Binance.US Struggles to Find a Bank Following Collapse of Silvergate, SVB: Report

Binance.US is having a hard time parking cash in a bank following the collapse of Silvergate Bank and Silicon Valley Bank (SVB). According to a report by WSJ.com, Binance.US is working with a “middleman” to manage cash for dollar deposits – said to be Prime Trust, a firm that has a network of banking partners.

At the same time, it appears that some banks are not inclined to work with Binance.US – mentioned in the report as not agreeing to provide services are Cross River Bank and Customer Bancorp.

A Binance spokesperson  provided a diplomatic comment on the challenge:

“We work with multiple U.S.-based banking and payment providers and continue to onboard new partners while upgrading our internal systems to create a more stable fiat platform and offer additional services.”

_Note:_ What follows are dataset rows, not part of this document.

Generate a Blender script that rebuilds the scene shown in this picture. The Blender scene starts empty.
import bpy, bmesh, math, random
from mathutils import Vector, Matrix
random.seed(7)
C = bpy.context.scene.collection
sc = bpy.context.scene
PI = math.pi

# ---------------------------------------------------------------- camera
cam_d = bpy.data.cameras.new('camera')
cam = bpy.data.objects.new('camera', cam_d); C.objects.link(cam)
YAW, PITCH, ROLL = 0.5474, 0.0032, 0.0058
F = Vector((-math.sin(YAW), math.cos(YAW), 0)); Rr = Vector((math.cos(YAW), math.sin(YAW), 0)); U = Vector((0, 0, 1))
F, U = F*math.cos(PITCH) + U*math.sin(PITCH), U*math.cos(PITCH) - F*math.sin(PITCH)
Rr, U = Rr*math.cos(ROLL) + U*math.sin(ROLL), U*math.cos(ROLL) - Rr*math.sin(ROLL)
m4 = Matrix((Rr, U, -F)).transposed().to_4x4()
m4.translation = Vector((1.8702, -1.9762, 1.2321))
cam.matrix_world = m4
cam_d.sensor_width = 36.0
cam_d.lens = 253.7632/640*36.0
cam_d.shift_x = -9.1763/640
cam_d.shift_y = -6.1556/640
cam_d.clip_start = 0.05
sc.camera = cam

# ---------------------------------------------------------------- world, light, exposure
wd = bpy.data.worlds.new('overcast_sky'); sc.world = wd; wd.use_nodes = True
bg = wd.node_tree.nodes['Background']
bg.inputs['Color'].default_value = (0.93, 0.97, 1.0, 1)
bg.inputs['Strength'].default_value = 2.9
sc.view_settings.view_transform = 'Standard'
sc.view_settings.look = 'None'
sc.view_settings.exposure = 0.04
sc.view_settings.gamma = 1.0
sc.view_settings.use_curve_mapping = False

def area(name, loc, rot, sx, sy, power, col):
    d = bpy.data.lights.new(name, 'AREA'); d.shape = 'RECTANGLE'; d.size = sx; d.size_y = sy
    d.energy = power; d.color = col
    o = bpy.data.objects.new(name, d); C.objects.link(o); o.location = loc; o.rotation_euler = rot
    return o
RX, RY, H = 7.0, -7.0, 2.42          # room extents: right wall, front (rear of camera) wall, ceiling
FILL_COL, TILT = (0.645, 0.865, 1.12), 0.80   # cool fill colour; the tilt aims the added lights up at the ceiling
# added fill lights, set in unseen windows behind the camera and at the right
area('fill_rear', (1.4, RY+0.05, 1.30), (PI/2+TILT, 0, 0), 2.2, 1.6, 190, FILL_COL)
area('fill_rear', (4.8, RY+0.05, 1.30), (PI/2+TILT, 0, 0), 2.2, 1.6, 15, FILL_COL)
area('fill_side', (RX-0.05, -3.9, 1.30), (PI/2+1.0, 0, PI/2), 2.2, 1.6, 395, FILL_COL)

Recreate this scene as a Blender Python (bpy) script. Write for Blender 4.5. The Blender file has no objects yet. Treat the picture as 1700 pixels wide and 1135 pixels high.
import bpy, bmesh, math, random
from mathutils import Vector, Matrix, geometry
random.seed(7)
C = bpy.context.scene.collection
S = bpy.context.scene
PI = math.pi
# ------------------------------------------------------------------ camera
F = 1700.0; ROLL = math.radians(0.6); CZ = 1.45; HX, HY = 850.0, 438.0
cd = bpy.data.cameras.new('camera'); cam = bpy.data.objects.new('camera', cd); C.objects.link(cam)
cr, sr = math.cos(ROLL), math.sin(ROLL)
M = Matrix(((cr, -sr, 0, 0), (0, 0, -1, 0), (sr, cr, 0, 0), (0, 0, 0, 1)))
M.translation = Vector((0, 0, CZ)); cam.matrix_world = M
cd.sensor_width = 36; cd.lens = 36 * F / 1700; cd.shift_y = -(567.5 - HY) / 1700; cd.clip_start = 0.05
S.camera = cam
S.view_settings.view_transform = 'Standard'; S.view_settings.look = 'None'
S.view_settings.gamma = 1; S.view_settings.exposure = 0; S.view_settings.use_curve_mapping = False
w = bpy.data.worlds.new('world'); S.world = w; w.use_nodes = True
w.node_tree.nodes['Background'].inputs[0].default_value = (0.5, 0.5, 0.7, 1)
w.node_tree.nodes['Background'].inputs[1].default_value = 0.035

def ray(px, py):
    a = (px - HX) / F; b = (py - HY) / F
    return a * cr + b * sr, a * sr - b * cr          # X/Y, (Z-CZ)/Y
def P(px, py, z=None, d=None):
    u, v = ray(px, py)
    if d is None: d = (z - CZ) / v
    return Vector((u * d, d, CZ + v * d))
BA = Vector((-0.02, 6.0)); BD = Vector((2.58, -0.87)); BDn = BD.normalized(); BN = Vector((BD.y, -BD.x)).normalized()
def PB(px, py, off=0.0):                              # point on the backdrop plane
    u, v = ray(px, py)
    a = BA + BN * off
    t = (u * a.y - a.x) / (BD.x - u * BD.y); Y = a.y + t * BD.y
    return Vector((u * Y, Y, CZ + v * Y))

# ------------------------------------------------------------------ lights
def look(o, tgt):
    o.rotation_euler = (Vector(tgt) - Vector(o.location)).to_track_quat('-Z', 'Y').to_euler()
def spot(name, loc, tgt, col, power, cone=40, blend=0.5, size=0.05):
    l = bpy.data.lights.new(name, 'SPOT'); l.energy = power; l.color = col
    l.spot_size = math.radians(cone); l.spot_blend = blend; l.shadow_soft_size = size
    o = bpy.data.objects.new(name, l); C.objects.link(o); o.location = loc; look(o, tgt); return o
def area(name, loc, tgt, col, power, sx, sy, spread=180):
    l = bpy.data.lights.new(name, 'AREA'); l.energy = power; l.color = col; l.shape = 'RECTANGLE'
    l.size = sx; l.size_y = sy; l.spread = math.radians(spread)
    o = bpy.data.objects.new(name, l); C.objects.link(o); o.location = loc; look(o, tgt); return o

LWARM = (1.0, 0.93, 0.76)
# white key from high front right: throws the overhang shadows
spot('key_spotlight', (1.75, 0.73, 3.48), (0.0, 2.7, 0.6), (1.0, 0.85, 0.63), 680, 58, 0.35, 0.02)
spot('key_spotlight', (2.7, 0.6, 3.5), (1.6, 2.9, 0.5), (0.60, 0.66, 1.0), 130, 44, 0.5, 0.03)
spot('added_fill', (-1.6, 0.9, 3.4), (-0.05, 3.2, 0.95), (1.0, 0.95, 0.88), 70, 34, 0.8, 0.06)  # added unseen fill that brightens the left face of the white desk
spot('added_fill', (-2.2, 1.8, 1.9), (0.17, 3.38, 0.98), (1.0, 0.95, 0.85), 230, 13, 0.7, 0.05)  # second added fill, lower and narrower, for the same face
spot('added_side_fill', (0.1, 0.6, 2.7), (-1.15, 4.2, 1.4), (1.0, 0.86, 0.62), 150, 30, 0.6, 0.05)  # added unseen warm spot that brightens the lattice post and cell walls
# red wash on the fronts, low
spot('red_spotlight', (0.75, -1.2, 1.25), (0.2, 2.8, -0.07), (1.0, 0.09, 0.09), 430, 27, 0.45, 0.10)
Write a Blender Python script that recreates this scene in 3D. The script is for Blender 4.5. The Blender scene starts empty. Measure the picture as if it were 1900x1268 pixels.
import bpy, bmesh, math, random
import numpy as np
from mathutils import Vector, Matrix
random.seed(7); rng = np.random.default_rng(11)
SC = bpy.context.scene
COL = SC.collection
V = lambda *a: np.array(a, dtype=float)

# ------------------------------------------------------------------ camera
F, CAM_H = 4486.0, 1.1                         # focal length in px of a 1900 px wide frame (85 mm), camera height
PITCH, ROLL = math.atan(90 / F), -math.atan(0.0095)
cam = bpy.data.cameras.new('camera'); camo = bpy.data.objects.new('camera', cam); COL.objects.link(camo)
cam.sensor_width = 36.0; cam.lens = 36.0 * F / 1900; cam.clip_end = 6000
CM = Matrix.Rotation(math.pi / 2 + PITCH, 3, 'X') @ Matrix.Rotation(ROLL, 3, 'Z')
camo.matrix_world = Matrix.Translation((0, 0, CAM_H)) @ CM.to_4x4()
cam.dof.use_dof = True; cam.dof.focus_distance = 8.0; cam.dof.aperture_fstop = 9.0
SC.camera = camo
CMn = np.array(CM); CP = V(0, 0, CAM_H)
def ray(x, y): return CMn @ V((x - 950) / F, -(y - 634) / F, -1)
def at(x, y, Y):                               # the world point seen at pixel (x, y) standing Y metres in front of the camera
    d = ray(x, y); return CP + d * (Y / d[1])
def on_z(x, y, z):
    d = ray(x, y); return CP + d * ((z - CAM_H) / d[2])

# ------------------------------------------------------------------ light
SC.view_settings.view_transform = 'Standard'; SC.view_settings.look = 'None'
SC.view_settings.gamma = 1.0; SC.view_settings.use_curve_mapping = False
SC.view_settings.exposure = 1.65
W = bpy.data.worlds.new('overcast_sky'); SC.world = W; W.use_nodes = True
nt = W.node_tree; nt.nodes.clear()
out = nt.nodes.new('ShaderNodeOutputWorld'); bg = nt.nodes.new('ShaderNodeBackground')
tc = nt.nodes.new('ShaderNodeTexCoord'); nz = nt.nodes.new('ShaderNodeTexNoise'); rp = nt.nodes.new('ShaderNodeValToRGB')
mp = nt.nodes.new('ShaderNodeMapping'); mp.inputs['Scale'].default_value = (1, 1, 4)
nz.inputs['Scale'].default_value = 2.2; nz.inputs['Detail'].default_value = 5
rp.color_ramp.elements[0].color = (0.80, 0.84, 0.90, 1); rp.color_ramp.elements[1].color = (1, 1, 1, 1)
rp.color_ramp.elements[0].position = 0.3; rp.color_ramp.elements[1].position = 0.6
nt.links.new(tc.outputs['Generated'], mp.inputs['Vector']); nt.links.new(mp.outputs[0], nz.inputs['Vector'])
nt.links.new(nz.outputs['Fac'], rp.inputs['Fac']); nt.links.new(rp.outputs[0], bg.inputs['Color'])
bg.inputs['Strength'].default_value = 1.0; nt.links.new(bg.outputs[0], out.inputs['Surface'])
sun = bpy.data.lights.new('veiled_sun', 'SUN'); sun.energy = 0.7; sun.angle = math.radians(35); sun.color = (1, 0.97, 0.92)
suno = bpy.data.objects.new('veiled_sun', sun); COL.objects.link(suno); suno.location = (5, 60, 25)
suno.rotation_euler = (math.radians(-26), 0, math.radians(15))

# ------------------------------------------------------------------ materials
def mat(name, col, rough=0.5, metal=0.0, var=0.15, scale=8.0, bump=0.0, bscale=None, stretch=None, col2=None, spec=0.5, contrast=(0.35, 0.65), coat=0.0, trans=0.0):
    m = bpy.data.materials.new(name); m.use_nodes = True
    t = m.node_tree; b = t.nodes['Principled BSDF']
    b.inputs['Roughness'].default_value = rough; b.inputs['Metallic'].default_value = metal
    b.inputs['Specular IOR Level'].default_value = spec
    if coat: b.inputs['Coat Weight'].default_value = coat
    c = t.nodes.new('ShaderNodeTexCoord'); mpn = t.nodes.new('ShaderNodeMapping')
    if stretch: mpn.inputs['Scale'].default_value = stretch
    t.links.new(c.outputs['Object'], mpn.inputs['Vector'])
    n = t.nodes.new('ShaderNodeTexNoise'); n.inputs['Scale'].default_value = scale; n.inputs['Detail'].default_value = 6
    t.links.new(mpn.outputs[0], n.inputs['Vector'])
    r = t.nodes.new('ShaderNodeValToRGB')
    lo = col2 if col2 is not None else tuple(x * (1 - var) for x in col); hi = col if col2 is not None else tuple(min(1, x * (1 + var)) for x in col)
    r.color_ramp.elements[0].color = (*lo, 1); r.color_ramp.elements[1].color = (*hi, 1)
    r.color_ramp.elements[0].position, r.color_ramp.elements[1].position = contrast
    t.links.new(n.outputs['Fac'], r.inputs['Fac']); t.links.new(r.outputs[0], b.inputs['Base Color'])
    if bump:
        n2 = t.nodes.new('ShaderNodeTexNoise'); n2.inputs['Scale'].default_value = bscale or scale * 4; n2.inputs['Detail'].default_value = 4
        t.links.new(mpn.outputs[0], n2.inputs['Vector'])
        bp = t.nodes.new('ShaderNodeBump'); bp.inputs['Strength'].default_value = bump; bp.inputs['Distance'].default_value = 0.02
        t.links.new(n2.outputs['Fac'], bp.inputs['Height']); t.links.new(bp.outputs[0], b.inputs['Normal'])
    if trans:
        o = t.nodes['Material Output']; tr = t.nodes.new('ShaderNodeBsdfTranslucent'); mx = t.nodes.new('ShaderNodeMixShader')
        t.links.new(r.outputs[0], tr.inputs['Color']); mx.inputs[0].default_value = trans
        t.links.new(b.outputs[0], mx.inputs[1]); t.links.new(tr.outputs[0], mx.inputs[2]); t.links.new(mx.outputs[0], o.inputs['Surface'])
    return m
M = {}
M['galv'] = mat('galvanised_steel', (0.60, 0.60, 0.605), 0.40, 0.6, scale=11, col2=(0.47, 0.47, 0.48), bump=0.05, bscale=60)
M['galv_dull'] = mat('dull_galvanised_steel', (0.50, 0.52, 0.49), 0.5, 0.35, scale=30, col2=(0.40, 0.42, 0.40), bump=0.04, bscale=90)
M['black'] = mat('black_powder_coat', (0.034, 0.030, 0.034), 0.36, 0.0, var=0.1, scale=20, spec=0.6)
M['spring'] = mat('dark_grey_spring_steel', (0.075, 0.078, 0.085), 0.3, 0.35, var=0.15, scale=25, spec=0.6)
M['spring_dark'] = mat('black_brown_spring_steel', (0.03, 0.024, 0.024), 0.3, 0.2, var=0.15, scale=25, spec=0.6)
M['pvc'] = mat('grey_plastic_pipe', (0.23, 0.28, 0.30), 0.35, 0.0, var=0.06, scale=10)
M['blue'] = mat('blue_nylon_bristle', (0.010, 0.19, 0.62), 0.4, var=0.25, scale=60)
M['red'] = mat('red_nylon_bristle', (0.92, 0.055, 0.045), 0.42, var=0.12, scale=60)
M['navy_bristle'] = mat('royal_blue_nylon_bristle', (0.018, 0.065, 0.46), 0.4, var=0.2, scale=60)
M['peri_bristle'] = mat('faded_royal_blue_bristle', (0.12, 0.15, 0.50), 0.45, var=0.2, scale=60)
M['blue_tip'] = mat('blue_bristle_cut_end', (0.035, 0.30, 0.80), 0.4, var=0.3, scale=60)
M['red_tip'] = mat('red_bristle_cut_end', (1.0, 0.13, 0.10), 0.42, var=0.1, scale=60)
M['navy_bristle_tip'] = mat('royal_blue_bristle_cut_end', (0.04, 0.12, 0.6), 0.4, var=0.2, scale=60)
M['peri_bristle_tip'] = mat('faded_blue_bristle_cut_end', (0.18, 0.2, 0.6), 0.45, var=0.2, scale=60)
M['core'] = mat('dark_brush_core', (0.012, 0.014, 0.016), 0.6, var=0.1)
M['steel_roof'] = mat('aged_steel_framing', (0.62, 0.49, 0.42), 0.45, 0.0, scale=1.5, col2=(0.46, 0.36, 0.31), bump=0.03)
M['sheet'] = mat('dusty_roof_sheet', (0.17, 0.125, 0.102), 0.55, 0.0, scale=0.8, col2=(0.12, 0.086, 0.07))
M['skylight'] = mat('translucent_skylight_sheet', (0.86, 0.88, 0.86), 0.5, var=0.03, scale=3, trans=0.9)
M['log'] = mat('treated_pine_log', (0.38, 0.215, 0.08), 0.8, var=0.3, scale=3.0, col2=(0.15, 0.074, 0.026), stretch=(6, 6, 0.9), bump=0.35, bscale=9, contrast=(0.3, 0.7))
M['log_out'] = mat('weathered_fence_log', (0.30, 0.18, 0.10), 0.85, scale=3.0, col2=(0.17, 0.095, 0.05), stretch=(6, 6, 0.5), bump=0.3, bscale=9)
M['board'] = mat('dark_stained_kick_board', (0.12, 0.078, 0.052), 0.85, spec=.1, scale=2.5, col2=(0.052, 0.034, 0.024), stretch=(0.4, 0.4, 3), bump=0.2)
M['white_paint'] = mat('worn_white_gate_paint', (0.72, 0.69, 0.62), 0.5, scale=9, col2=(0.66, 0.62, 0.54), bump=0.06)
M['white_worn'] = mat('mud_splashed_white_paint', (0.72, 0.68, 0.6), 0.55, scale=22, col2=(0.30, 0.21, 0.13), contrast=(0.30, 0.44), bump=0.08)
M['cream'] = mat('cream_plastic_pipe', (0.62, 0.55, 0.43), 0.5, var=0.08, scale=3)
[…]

The anti-crypto rhetoric amongst various federal regulators has picked up in recent weeks following months of digital asset firms failing – topped off by the collapse of FTX.

At the end of March, the Commodity Futures Trading Commission (CFTC) filed charges against Binance, and founder and CEO Changpeng Zhao (known as CZ), as well as former Binance Chief Compliance Officer Samuel Lim with “numerous violations” of the Commodity Exchange Act (CEA) and other regulations. While Binance.US is a separate company from Binance – the drums are pounding louder as regulators tighten the vice on digital asset firms.

While the Securities and Exchange Commission (SEC) has encouraged crypto firms to come in and register – Coinbase claims these statements are not helpful as the SEC has not engaged in the process. The crypto exchange recently received a Wells Notice indicating an enforcement action may take place soon. Coinbase stated at the time the notice was revealed:

Tell us the rules and we will follow them. Give us an actual path to register, and we will register the parts of our business that need registering.

While banks are not formally denied working with crypto firms, the Feds have made it clear that banks that choose to do so will garner more scrutiny – something banks probably would like to avoid.